Task requirements: Your answer should be a single number: the count of lines containing "narrow".

Data:
++++++

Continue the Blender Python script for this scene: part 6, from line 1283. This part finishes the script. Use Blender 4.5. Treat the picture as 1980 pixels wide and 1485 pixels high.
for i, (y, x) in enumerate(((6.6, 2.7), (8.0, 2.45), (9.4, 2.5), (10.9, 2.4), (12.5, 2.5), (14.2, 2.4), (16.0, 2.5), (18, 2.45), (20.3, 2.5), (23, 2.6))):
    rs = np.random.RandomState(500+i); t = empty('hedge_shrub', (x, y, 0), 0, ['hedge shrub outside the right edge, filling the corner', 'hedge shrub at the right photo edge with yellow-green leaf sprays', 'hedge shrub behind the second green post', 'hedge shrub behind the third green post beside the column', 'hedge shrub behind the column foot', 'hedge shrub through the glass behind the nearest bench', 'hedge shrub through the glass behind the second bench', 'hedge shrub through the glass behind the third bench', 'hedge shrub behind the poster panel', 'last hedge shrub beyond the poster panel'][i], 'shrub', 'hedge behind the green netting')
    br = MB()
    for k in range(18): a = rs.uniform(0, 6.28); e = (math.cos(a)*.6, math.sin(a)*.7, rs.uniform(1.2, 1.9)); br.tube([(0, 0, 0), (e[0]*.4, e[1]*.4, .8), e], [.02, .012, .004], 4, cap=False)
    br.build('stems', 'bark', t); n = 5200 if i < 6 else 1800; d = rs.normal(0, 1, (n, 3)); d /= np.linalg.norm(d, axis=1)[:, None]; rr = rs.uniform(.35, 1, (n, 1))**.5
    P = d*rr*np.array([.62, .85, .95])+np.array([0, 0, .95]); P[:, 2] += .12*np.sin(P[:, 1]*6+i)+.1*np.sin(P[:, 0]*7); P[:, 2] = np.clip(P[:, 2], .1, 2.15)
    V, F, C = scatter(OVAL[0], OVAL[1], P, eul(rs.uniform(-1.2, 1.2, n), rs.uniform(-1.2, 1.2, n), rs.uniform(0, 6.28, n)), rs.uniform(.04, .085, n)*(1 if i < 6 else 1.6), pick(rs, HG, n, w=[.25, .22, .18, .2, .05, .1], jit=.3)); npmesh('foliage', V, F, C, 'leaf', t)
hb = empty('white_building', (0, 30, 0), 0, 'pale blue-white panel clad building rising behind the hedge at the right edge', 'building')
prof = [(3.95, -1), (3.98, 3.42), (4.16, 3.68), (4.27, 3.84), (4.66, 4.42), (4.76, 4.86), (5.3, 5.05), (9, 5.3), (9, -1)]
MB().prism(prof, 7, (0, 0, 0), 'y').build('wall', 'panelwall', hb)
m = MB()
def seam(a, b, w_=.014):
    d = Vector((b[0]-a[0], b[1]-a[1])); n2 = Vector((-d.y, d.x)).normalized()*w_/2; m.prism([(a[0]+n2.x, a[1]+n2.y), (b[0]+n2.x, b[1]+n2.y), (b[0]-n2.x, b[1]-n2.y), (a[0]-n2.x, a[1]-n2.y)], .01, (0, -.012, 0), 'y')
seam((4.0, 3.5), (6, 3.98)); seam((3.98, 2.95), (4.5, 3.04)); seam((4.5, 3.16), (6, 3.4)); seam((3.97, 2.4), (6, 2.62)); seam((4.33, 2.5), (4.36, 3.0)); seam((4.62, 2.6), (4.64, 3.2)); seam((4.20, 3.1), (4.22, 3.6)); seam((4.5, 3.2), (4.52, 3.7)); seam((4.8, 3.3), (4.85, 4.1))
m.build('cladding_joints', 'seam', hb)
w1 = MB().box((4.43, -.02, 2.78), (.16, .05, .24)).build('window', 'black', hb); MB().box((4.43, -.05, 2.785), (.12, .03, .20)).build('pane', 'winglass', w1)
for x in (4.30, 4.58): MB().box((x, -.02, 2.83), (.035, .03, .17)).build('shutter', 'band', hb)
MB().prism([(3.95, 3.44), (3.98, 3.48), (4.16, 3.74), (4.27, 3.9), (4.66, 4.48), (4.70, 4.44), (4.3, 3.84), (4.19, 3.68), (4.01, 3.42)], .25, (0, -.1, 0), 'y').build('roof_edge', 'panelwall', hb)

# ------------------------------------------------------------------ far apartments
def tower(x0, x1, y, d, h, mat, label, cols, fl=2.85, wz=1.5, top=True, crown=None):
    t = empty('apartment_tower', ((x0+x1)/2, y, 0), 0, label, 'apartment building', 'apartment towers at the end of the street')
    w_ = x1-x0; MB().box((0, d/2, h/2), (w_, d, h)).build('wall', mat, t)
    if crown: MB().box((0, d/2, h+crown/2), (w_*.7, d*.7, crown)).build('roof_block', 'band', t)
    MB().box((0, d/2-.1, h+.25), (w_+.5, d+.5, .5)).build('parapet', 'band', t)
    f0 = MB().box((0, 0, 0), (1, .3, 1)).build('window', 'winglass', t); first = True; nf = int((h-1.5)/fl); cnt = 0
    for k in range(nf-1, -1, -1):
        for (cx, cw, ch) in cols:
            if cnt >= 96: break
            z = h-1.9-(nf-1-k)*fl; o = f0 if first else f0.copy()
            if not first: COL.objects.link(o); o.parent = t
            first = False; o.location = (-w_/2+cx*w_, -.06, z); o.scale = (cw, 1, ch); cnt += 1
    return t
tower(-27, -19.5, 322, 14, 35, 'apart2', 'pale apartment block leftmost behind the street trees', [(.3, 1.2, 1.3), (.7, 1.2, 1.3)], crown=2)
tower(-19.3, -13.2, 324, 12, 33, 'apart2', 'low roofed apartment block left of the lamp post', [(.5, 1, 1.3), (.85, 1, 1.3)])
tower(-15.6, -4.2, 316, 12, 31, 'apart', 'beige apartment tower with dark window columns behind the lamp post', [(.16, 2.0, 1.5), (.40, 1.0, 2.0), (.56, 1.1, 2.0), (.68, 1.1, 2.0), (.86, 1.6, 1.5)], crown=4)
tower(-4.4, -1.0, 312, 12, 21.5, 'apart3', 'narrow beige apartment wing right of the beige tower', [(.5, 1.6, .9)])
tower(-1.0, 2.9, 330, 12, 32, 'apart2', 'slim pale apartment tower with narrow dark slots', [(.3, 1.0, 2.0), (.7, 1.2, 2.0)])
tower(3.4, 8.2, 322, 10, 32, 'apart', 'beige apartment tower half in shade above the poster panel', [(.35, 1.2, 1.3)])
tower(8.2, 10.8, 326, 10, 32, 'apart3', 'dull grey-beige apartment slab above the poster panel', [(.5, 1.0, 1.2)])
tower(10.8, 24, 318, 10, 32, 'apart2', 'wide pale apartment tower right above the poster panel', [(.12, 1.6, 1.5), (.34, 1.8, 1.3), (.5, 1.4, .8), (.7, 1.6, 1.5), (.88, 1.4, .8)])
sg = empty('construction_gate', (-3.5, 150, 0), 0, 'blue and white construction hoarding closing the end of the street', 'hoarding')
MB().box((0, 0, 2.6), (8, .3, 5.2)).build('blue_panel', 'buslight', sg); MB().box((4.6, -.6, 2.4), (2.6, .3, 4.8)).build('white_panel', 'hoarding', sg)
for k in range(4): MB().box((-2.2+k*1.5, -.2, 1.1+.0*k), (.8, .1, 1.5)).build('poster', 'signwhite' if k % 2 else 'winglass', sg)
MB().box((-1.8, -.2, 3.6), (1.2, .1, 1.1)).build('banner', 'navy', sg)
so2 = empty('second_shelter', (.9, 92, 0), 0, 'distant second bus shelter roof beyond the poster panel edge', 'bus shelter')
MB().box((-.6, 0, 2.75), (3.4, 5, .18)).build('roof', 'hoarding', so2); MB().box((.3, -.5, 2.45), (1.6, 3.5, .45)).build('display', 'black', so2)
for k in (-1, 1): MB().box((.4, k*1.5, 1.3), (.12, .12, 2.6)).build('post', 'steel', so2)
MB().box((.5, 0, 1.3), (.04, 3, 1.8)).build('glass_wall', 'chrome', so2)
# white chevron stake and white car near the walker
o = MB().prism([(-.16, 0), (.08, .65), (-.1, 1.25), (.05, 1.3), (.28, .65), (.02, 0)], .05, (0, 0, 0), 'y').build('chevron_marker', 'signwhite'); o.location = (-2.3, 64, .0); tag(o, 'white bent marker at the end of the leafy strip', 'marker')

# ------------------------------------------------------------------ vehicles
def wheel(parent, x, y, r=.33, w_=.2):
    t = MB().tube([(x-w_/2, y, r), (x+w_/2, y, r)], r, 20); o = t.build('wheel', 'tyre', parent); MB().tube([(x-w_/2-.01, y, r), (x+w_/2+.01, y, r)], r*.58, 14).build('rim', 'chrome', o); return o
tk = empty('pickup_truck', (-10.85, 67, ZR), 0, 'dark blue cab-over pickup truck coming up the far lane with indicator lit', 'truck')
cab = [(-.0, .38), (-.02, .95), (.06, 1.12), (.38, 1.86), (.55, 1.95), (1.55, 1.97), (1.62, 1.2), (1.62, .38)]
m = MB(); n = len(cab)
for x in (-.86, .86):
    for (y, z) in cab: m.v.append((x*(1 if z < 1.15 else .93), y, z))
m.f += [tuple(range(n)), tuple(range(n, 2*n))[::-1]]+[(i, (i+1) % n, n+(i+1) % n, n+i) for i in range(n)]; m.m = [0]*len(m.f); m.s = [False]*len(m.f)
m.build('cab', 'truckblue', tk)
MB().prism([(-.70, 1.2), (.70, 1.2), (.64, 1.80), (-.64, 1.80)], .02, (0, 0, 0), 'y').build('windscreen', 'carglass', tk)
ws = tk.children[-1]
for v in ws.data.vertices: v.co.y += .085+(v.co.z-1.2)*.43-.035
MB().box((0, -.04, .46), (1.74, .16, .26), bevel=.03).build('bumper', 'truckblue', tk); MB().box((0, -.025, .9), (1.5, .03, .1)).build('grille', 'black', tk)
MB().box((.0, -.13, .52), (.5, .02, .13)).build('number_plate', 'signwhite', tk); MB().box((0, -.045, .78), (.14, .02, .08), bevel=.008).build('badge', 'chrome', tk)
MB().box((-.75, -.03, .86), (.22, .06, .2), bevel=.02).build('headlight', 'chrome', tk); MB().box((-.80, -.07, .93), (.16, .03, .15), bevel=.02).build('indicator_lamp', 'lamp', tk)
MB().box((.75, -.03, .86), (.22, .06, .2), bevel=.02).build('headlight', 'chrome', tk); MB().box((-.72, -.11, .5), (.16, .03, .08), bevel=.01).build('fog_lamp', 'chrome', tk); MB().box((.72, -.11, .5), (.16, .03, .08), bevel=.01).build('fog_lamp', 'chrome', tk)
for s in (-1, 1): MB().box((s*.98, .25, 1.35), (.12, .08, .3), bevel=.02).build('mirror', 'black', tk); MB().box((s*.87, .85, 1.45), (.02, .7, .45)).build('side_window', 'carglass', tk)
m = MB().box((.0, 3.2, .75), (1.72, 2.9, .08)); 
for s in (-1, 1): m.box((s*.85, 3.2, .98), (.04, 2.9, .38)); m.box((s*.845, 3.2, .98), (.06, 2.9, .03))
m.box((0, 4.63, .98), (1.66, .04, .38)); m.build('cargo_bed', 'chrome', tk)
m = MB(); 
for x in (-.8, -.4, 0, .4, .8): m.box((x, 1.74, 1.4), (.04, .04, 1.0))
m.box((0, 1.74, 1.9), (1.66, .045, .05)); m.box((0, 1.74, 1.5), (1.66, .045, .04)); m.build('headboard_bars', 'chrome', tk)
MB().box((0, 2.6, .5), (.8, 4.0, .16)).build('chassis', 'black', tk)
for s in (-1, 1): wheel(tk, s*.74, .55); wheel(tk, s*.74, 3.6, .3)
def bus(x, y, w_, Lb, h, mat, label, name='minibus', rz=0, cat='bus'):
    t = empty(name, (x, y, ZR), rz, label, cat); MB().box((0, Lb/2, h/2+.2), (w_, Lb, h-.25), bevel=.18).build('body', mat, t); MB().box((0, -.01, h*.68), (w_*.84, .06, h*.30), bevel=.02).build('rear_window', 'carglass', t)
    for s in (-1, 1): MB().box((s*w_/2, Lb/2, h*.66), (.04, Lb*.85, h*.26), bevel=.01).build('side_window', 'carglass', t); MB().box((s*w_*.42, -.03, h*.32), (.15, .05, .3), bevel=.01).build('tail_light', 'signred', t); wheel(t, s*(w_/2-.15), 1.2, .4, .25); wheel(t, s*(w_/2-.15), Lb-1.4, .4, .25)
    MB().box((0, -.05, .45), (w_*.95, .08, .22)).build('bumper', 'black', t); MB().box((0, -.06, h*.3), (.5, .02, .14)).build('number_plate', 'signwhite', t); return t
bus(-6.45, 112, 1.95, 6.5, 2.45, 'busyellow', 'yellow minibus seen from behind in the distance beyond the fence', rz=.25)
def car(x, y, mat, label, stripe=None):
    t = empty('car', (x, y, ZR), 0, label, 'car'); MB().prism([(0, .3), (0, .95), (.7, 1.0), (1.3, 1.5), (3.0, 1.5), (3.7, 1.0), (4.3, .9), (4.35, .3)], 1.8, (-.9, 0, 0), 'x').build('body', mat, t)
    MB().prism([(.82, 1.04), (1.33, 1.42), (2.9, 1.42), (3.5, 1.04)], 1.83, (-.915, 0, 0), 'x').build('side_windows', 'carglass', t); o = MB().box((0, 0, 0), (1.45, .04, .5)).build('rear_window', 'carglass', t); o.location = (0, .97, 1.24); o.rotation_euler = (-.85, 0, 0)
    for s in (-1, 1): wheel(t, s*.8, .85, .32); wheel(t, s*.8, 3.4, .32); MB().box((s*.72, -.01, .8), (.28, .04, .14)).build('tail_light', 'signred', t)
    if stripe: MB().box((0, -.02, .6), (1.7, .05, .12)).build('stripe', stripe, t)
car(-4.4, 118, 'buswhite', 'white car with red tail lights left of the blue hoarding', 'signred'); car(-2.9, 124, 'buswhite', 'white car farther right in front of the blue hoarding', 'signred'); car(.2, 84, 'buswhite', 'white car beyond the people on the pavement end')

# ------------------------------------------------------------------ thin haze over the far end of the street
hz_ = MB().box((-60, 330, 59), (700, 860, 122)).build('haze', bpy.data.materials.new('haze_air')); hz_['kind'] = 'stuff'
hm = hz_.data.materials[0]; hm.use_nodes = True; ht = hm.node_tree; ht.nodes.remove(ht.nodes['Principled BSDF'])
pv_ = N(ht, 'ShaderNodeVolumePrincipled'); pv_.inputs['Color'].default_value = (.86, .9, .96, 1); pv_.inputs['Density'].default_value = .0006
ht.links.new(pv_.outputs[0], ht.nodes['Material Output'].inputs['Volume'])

++++++

Problem solution: 2